▶ [Data rows]

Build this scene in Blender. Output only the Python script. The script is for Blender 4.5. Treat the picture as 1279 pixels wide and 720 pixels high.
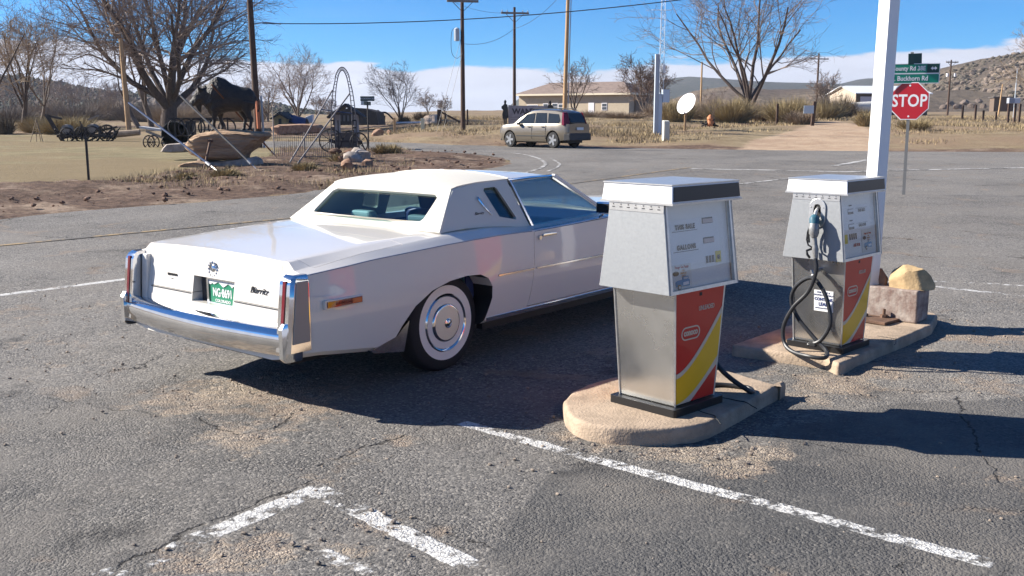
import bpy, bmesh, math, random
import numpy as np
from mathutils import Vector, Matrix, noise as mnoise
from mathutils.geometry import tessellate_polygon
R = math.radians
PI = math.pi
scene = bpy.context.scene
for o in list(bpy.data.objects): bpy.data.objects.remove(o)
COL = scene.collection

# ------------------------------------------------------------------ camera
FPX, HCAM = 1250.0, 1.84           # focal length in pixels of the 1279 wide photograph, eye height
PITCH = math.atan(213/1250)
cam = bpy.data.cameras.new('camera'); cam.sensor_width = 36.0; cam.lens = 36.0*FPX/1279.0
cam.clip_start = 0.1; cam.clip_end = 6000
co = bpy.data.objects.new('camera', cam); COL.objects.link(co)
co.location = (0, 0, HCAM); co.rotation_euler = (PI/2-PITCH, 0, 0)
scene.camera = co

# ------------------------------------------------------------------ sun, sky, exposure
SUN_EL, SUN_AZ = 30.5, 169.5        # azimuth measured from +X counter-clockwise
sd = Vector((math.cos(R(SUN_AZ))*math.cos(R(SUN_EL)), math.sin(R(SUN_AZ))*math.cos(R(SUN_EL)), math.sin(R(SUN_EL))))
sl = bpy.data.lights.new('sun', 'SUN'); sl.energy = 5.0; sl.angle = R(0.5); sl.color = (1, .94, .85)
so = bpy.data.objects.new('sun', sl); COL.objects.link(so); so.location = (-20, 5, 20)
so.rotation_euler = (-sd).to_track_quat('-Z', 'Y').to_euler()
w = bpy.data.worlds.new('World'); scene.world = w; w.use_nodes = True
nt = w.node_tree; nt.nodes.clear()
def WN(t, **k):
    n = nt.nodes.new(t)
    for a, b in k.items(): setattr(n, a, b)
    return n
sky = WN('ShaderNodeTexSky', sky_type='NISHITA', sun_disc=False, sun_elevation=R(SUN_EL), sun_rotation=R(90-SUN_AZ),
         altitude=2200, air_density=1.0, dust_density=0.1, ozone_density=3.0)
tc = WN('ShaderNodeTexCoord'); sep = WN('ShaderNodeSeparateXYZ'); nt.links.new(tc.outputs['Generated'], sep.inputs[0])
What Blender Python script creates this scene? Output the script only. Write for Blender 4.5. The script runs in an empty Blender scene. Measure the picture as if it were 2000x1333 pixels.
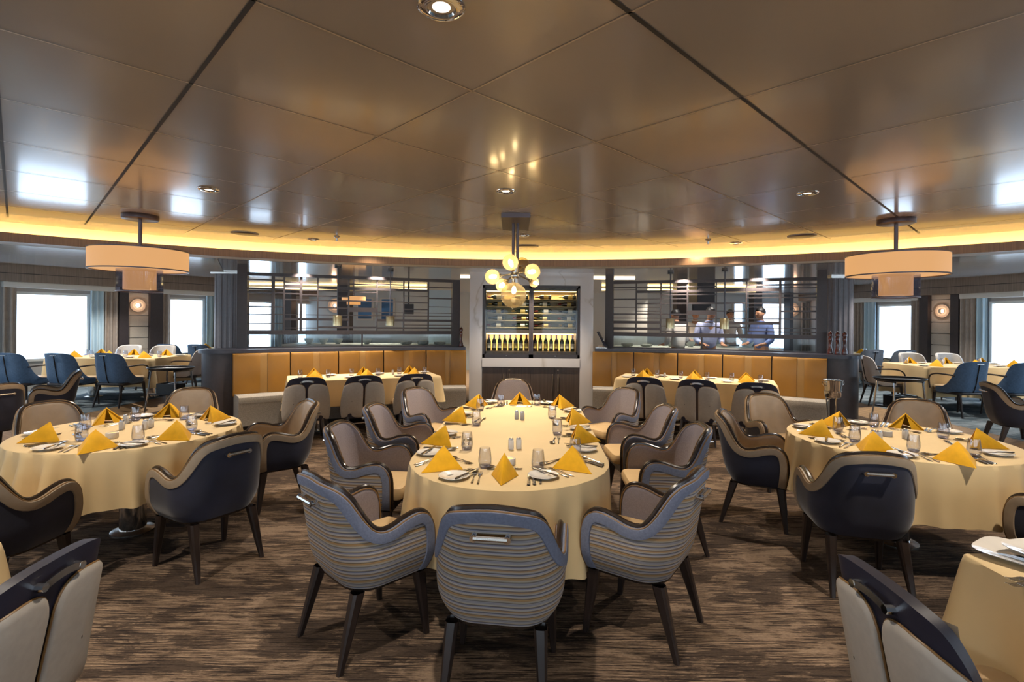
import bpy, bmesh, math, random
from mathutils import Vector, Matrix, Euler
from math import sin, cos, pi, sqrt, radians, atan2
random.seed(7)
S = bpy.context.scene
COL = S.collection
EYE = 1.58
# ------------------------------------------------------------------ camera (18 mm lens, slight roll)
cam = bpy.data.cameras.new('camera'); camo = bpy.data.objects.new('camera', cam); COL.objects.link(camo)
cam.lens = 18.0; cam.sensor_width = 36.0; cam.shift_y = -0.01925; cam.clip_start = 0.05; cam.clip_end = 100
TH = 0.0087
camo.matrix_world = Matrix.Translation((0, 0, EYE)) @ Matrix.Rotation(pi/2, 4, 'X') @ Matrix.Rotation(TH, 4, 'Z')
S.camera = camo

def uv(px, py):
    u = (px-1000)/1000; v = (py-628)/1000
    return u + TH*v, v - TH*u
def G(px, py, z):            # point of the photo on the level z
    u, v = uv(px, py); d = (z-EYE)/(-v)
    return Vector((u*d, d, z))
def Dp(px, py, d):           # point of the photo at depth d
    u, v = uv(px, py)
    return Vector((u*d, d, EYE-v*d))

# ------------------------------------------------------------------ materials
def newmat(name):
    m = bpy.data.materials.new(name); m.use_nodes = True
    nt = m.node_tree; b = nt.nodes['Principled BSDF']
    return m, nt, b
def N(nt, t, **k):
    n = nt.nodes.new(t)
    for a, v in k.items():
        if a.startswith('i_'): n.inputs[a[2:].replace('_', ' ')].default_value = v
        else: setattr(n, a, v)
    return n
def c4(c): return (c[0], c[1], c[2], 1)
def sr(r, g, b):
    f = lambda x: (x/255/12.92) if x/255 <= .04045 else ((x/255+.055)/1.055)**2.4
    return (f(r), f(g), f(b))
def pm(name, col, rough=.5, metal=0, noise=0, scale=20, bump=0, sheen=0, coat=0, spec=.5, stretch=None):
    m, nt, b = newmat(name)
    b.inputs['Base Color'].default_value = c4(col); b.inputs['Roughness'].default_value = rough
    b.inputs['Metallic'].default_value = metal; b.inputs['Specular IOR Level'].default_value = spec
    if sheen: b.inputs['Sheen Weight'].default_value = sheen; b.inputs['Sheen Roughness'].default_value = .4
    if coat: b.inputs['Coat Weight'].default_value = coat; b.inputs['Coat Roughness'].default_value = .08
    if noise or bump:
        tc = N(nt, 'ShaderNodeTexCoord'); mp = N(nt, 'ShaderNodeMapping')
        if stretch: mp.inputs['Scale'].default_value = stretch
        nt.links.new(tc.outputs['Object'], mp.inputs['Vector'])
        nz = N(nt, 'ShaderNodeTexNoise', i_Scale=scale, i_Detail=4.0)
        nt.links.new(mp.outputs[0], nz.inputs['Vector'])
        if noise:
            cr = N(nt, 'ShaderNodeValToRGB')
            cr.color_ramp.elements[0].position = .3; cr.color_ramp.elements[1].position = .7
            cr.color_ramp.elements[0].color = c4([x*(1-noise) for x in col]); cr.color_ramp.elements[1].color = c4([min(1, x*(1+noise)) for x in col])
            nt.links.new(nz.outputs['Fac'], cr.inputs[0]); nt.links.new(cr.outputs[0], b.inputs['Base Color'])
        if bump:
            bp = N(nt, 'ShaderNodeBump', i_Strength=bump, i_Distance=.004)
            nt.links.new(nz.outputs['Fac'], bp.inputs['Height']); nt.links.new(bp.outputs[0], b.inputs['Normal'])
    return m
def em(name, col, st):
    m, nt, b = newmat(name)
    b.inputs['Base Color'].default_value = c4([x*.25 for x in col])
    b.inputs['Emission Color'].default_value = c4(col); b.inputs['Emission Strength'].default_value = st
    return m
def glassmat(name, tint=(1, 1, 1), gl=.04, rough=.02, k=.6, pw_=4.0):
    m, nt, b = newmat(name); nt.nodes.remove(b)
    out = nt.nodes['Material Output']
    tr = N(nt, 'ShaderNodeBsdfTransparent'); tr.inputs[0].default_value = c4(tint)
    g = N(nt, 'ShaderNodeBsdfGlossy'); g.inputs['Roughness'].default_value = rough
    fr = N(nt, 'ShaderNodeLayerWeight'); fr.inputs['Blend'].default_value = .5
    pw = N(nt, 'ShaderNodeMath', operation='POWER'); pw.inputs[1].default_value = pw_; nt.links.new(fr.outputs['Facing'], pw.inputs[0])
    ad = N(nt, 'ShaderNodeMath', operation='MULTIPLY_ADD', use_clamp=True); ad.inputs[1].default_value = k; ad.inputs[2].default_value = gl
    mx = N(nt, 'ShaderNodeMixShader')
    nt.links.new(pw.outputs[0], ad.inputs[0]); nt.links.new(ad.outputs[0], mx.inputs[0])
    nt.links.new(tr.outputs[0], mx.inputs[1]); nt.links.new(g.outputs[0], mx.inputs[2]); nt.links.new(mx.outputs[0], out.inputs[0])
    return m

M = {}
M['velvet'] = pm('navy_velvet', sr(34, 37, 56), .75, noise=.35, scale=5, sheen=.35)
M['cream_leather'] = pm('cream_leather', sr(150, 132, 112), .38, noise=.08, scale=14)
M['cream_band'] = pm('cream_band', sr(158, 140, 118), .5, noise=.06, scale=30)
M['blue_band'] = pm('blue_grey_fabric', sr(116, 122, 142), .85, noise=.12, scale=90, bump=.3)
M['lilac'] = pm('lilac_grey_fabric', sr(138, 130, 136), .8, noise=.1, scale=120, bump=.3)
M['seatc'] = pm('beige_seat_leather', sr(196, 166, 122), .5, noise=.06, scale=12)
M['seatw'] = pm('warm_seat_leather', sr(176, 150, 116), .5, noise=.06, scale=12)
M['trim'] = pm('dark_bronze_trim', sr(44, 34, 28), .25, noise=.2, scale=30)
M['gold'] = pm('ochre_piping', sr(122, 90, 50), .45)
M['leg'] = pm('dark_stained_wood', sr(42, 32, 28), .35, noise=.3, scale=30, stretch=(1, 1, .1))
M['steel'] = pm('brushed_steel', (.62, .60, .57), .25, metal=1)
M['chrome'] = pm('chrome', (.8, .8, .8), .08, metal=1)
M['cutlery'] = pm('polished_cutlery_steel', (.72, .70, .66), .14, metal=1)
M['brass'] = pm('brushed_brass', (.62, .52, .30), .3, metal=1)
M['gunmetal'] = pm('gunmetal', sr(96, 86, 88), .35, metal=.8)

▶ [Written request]
Using the data above, print only the lines starting at the one with "What Blender Python" and ending at the one with "return Vector((u*d, d, EYE-v*d))", exactly as they stand, minus the pictures.

▶ [Answer for the task]
What Blender Python script creates this scene? Output the script only. Write for Blender 4.5. The script runs in an empty Blender scene. Measure the picture as if it were 2000x1333 pixels.
import bpy, bmesh, math, random
from mathutils import Vector, Matrix, Euler
from math import sin, cos, pi, sqrt, radians, atan2
random.seed(7)
S = bpy.context.scene
COL = S.collection
EYE = 1.58
# ------------------------------------------------------------------ camera (18 mm lens, slight roll)
cam = bpy.data.cameras.new('camera'); camo = bpy.data.objects.new('camera', cam); COL.objects.link(camo)
cam.lens = 18.0; cam.sensor_width = 36.0; cam.shift_y = -0.01925; cam.clip_start = 0.05; cam.clip_end = 100
TH = 0.0087
camo.matrix_world = Matrix.Translation((0, 0, EYE)) @ Matrix.Rotation(pi/2, 4, 'X') @ Matrix.Rotation(TH, 4, 'Z')
S.camera = camo

def uv(px, py):
    u = (px-1000)/1000; v = (py-628)/1000
    return u + TH*v, v - TH*u
def G(px, py, z):            # point of the photo on the level z
    u, v = uv(px, py); d = (z-EYE)/(-v)
    return Vector((u*d, d, z))
def Dp(px, py, d):           # point of the photo at depth d
    u, v = uv(px, py)
    return Vector((u*d, d, EYE-v*d))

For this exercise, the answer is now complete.